Wednesday, November 25, 2015

Three rural Iowa students educate Hillary Clinton on challenges facing rural schools

Three high school students in Keota, Iowa (Best Places map), launched a successful social-media campaign to urge Democratic presidential candidate Hillary Clinton to visit their town in the hopes of sparking a national conversation on the challenges facing rural schools, Samantha-Jo Roth reports for The Huffington Post. High school senior Megan Adam told Roth, "It’s a small town in the middle of nowhere. You look around and you see hog buildings, corn fields and bean fields, and that’s about it.”

The town has 1,000 residents and Keota High School, with a student body of 80, is in danger of closing.
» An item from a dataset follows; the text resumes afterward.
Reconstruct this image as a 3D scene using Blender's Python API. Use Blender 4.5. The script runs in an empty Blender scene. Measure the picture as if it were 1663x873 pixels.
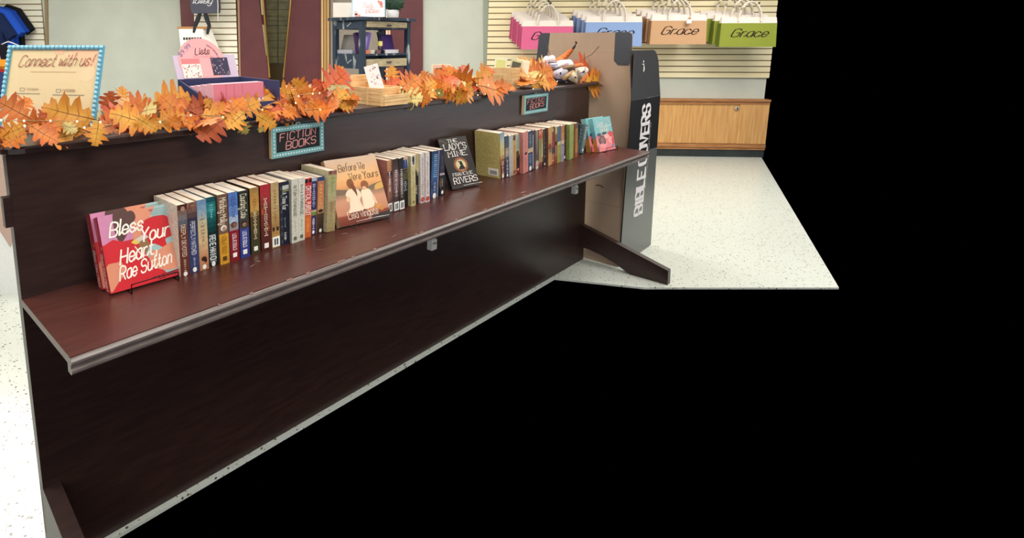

Even if the school stays open, it doesn't offer much for students. Abby Schulte, one of only 18 members of the school's Class of 2016, told Roth, "There’s not a lot of jobs in Keota because it’s mostly small businesses and farming. We don’t have a lot of things pulling people into our town besides our school.” Schulte "said budget cuts have hurt the quality of her education because many classes are only available online," Roth reports. She told Roth, "Our chemistry, anatomy, physics—all of that is online."

Sociology teacher Schuyler Snakenberg challenged Adam, Schulte and junior Kylea Tinneas "to find a way to improve the community, the state and the nation," Roth writes. "The students decided to capitalize on the upcoming Iowa caucuses, which have presidential hopefuls criss-crossing the state and visiting its 99 counties." Students "launched a Twitter account and corresponding hashtag in September called Keota Hopes For Hillary. They first encouraged their classmates to follow the account and use the hashtag, and then were able to connect with two campaign operatives with Hillary for Iowa." As of Tuesday the account had 1,300 followers. (Keota Hopes For Hillary photo: Abby Schulte, Megan Adam and Kylea Tinneas pose with Hillary Clinton on Nov. 3 in Coralville, Iowa)

On Nov. 3 students traveled to a Clinton event in Coralville, Iowa, where Adam was able ask Clinton, "What are your plans to help other rural schools in our same situation?” Roth writes. In her response Clinton said she would visit Keota and is expected some time next month for a town hall style event. Schulte told Roth, “I think it really demonstrates the democratic process. Such a huge political figure is coming to a school where there are only 80 kids in the high school to talk about her plans for improving society, answer our questions about the issues important to us.”